Olympic verdict misses the starting line
Many feel the late announcement over women’s participation was just a manoeuvre to buy time and avoid direct action in the form of a ban by the International Olympic Committee
Saudi Arabia has finally cleared the air on the issue of female participation in the 2012 London Olympics. The announcement, just over a week ago, by the Saudi Embassy in London said that “the kingdom will permit women to compete in the London Olympics — provided they qualify and that the Kingdom of Saudi Arabia will oversee the participation of women athletes who can qualify for the Games”.
The statement said: “The Kingdom of Saudi Arabia is looking forward to its complete participation in the London 2012 Olympic Games through the Saudi Arabian Olympic Committee, which will oversee the participation of women athletes who can qualify for the Games.”
A senior official in the sports authority of the country, who requested anonymity citing “the sensitivity of the issue”, had suggested last week that an announcement on the first-ever participation of Saudi women was supposed to have come from the kingdom some days ago, but was postponed after the death of the late crown prince, Nayef Bin Abdul Aziz.
Although the announcement may have relieved some of the pressures on Saudi Arabia from human rights groups and others, there are some who suspect that the late announcement was just a manoeuvre to buy time and avoid direct action in the form of a ban by the International Olympic Committee (IOC) for the non-participation of females in international sporting event.
The IOC itself was facing flak from various rights groups and was under pressure to bar the Saudis from participating in the London Games if they would not lift the ban on allowing women athletes participate, which is a clear violation of the IOC’s anti-discrimination laws.
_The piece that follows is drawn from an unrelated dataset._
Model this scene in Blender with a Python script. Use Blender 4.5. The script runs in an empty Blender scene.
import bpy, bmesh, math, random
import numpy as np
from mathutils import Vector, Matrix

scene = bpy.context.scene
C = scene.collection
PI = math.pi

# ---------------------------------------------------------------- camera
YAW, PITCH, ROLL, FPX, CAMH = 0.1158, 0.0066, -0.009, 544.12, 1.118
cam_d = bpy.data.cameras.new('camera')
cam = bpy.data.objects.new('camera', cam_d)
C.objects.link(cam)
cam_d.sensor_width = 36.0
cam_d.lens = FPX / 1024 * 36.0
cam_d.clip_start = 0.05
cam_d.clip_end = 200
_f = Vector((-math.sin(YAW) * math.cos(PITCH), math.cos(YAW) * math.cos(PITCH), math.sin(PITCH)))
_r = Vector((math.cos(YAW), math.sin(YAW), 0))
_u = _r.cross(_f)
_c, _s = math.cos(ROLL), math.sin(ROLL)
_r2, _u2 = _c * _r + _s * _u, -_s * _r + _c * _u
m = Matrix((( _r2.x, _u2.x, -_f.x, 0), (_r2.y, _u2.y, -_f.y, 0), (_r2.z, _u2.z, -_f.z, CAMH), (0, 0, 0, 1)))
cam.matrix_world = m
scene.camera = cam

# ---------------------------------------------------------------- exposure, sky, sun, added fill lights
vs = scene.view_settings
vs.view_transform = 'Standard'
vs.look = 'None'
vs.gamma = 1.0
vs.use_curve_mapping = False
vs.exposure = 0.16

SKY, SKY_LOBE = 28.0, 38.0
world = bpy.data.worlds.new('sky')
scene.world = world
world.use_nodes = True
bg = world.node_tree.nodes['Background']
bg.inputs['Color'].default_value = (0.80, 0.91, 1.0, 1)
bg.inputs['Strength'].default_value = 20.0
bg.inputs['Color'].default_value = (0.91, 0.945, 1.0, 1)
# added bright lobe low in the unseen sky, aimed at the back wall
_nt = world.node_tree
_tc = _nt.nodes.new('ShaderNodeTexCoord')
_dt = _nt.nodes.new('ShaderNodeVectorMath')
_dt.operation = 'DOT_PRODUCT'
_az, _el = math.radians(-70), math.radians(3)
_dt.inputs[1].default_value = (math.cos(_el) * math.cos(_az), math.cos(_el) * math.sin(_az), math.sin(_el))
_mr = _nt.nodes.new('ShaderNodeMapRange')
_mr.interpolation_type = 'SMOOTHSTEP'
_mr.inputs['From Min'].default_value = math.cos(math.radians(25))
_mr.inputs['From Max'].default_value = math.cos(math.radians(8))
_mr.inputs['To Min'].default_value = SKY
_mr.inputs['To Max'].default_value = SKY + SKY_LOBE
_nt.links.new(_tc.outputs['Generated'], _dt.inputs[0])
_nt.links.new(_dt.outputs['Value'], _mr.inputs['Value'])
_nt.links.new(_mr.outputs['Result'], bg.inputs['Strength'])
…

There were immediate reactions from abroad as well. Minky Worden, a director at Human Rights Watch, said: “It is only right that the Saudi government should play by the Olympic rules, but an eleventh-hour change of course to avoid a ban does not alter the dismal and unequal conditions for women and girls in Saudi Arabia.”
Another charged that: “They’re only doing it so they don’t get banned from the Olympics. This is progress, but it is not much progress. It’s a victory for tokenism and doing the bare minimum to satisfy a toothless IOC.”
Britain’s Channel 4 presenter Jon Snow was more critical, saying that Saudi Arabia’s decision last week released the pressure on the IOC “by allowing the fiction that in some way the Saudis are allowing women generally to compete for a place in the Olympics.
“The IOC took a lot more aggressive approach when it came to South Africa’s attempt to field a ‘whites-only team’ in the 1960s and banned them from the Olympics in 1964.
“For some reason, these days, the IOC sees no comparison between the racial discrimination in South Africa then and today’s gender discrimination in Saudi Arabia,” Snow stated.
Some sceptics point to statements from as recent as April of this year by the president of the Saudi Arabian National Olympic Committee, Prince Nawaf Bin Faisal, who clearly stated that he did not “endorse female participation of Saudi Arabia at the present time in the Olympics”.
He had said that female participation had not been approved by the country’s leaders and that Saudi-based women travelling to London would be contrary to the country’s traditions and norms.
There have been mixed signals coming on this issue for months. We heard “yes” and then we heard “no”. While some sports officials declared that they had been working with the IOC on an acceptable agreement, others in the kingdom were publicly denying the possibility of female athletes competing in the Olympics.
This flip-flop on Olympic participation can perhaps trace its roots to the religious views of some clerics, including the country’s Grand Mufti who asserted that “women should be housewives. There is no need for them to engage in sports”.
The belief that women will be disgraced if they turn to athletics is ingrained in conservative culture and religious thinking which emphasises that allowing freedom of movement for women would make them vulnerable to sin and that includes the sporting arena.
Many suspect that it is the fear of a backlash from the conservative religious establishments that had held sports officials from being more forthcoming on this issue. It was only when the IOC began to feel the heat from different quarters that pressure intensified on the Saudi Olympic Committee and they waited until the last possible minute when there was no realistic chance of fielding any female athletes in the Games that the announcement came. This way, a confrontation with the extremists was avoided as well.
Although the IOC President, Jacques Rogge, said he was confident Saudi Arabian female athletes would be among those in the Olympic Games, many do not share his optimism, claiming that the decision was too little and too late.
Tariq A. Al Maeena is a Saudi socio-political commentator. He lives in Jeddah, Saudi Arabia.